Reporter: Rella Shaliha | Editor: Test Test
JAKARTA. Dunia usaha merespons baik rencana pemerintah mengawasi pembayaran pajak penghasilan (PPh) pengusaha jasa konstruksi dan real estate. Mereka bahkan siap menyambut kedatangan para auditor dari Direktorat Jenderal (Ditjen) Pajak dan Badan Pengawasan Keuangan dan Pembangunan (BPKP).
Sikap terbuka salah satunya ditunjukkan oleh Bakrieland Development. Nuzirman Nurdin, Corporate Secretary anak usaha Grup Bakrie itu, menyatakan mereka sama sekali tidak keberatan akan rencana ini. "Sepanjang good corporate governance kami baik, kami tidak takut untuk di audit, apalagi kami perusahaan publik, " katanya, Kamis (11/9).
Sebagaimana diberitakan sebelumnya, seusai Lebaran nanti Ditjen Pajak akan memeriksa kepatuhan pajak jasa konstruksi dan real estate mulai tahun buku 2005 hingga 2007. Ditjen Pajak beralasan pertumbuhan sektor konstruksi dan real estate pada kurun itu maju pesat. Harga properti dan real estate terus mengalami kenaikan. Sebelum properti, pemerintah telah melakukan hal yang sama di sektor batubara dan sawit.
Langkah Ditjen Pajak ini diatur oleh Peraturan Pemerintah No. 51/2008 tentang Pajak bagi Usaha Jasa Konstruksi. Dalam PP ini, pemerintah menetapkan tarif PPh untuk usaha jasa konstruksi secara bertingkat, dari 2% hingga 6% dari laba kotor. Tergantung pada skala perusahaan jasa konstruksi tersebut. Bagi perusahaan kecil tarif finalnya sebesar 2%, sedangkan perusahaan menengah dan besar, tarif PPh finalnya mencapai 3%.

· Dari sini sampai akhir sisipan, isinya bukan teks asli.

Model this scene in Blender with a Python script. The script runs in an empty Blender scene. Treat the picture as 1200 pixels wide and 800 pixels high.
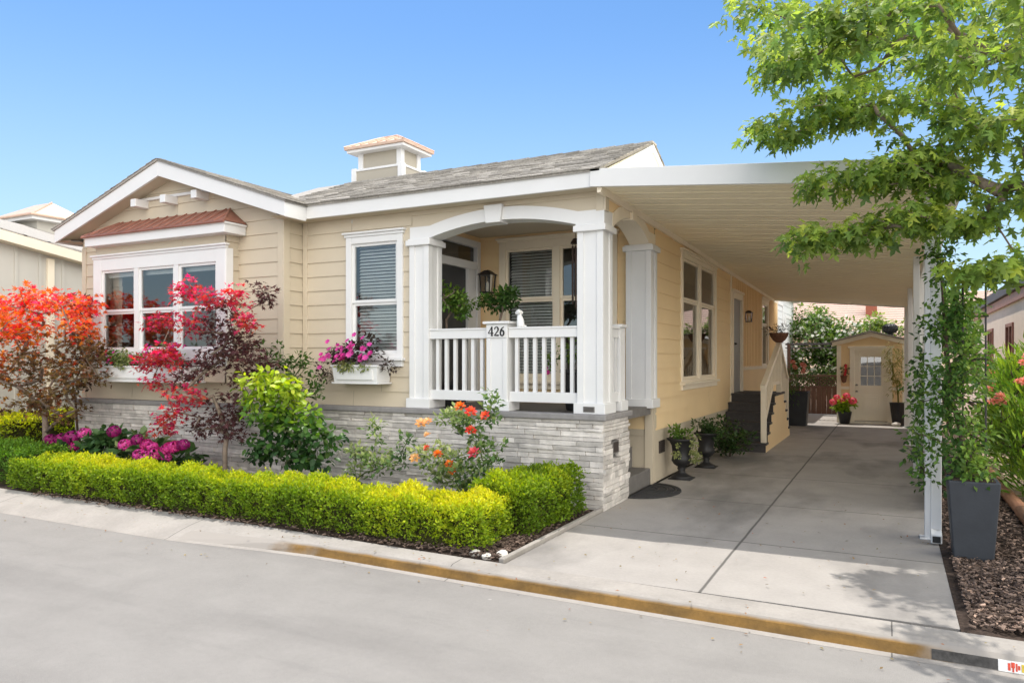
import bpy, bmesh, math, random
import numpy as np
from mathutils import Vector, Matrix

random.seed(7)
RNG = np.random.default_rng(11)
S = bpy.context.scene
COL = S.collection
PI = math.pi
V = Vector

# ------------------------------------------------------------------ materials
def nodes(m):
    m.use_nodes = True
    nt = m.node_tree
    return nt, nt.nodes, nt.links

def mat(name, col, rough=0.6, var=0.08, scale=6.0, bump=0.0, bscale=60.0, metal=0.0, spec=0.4, island=0.0, stretch=(1, 1, 1), dirt=0.0):
    """plain procedural paint / plastic / stone: base colour with soft noise variation and a fine bump"""
    m = bpy.data.materials.new(name)
    nt, N, L = nodes(m)
    b = N['Principled BSDF']
    b.inputs['Roughness'].default_value = rough
    b.inputs['Metallic'].default_value = metal
    b.inputs['Specular IOR Level'].default_value = spec
    tc = N.new('ShaderNodeTexCoord')
    mp = N.new('ShaderNodeMapping'); mp.inputs['Scale'].default_value = stretch
    L.new(tc.outputs['Object'], mp.inputs['Vector'])
    nz = N.new('ShaderNodeTexNoise'); nz.inputs['Scale'].default_value = scale
    nz.inputs['Detail'].default_value = 6; nz.inputs['Roughness'].default_value = 0.6
    L.new(mp.outputs[0], nz.inputs['Vector'])
    hsv = N.new('ShaderNodeHueSaturation'); hsv.inputs['Color'].default_value = (*col, 1)
    mr = N.new('ShaderNodeMapRange')
    mr.inputs[1].default_value = 0.3; mr.inputs[2].default_value = 0.7
    mr.inputs[3].default_value = 1 - var; mr.inputs[4].default_value = 1 + var
    L.new(nz.outputs['Fac'], mr.inputs[0])
    val = mr.outputs[0]
    if island:
        g = N.new('ShaderNodeNewGeometry')
        m2 = N.new('ShaderNodeMapRange')
        m2.inputs[3].default_value = 1 - island; m2.inputs[4].default_value = 1 + island
        L.new(g.outputs['Random Per Island'], m2.inputs[0])
        mu = N.new('ShaderNodeMath'); mu.operation = 'MULTIPLY'
        L.new(val, mu.inputs[0]); L.new(m2.outputs[0], mu.inputs[1]); val = mu.outputs[0]
    L.new(val, hsv.inputs['Value'])
    out = hsv.outputs[0]
    if dirt:
        n3 = N.new('ShaderNodeTexNoise'); n3.inputs['Scale'].default_value = 2.3; n3.inputs['Detail'].default_value = 8
        L.new(tc.outputs['Object'], n3.inputs['Vector'])
        r3 = N.new('ShaderNodeMapRange'); r3.inputs[1].default_value = 0.52; r3.inputs[2].default_value = 0.75
        r3.inputs[3].default_value = 0; r3.inputs[4].default_value = dirt
        L.new(n3.outputs['Fac'], r3.inputs[0])
        mx = N.new('ShaderNodeMixRGB'); mx.inputs[2].default_value = (col[0]*.45, col[1]*.42, col[2]*.38, 1)
        L.new(r3.outputs[0], mx.inputs[0]); L.new(out, mx.inputs[1]); out = mx.outputs[0]
    L.new(out, b.inputs['Base Color'])
    if bump:
        n2 = N.new('ShaderNodeTexNoise'); n2.inputs['Scale'].default_value = bscale; n2.inputs['Detail'].default_value = 5
        L.new(mp.outputs[0], n2.inputs['Vector'])
        bp = N.new('ShaderNodeBump'); bp.inputs['Strength'].default_value = bump; bp.inputs['Distance'].default_value = 0.01
        L.new(n2.outputs['Fac'], bp.inputs['Height']); L.new(bp.outputs[0], b.inputs['Normal'])
    return m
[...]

Soal pajak konstruksi, Wijaya Karya (WIKA) punya pendirian lain. Direktur Keuangan WIKA Ganda Kesuma mengatakan mereka bersama Asosiasi Konstruksi Indonesia (AKI) tengah mengupayakan agar peraturan tidak berlaku surut. Artinya, yang di audit adalah tahun buku ke depan, bukan tahun yang sebelumnya. Karena jika audit ini menyasar per 1 Januari, maka penjualan yang dibukukan tahun yang sebelumnya akan kena audit. Perusahaan bisa nombok untuk menutupi cacat di laporan keuangannya. “Saya hitung-hitung, untuk menghilangkan cacat itu bisa mencapai 15 miliar hingga 20 miliar, " kata Ganda.
Sekedar mengingatkan, PPh ini bersifat progresif. Dulu, tarifnya 30% dikali laba kotor. Sedangkan tarif final saat ini, berapa pun biaya dan labanya, setiap ada penjualan langsung dikenakan pajak 3%. Saat ini bisnis konstruksi sedang turun akibat kenaikan harga material konstruksi.
Pengusaha konstruksi boleh mengingatkan Ditjen Pajak tentang kenaikan harga material ini. Menurut Ketua AKI Sudarto, beberapa tahun belakangan perusahaan jasa konstruksi hanya memperoleh margin paling besar 4%.
Kendati terbebani, WIKA tetap menyambut baik rencana pemerintah menggenjot penerimaan pajak. “Kalau pembangunan berjalan, kontraktor dapat proyek kan? " kata Ganda, dengan nada bercanda.
BUMN konstruksi lainnya, Adhi Karya, malah percaya diri untuk di audit. " ADHI sudah dapat penghargaan sebagai pembayar pajak terpatuh tahun 2006 dan 2007, sehingga dapat hadiah pembebasan audit pajak, jadi silahkan saja kalau orang pajak mau audit kami, " ucap Kurnadi Gularso, Sekretaris Perusahaan PT Adhi Karya, Tbk.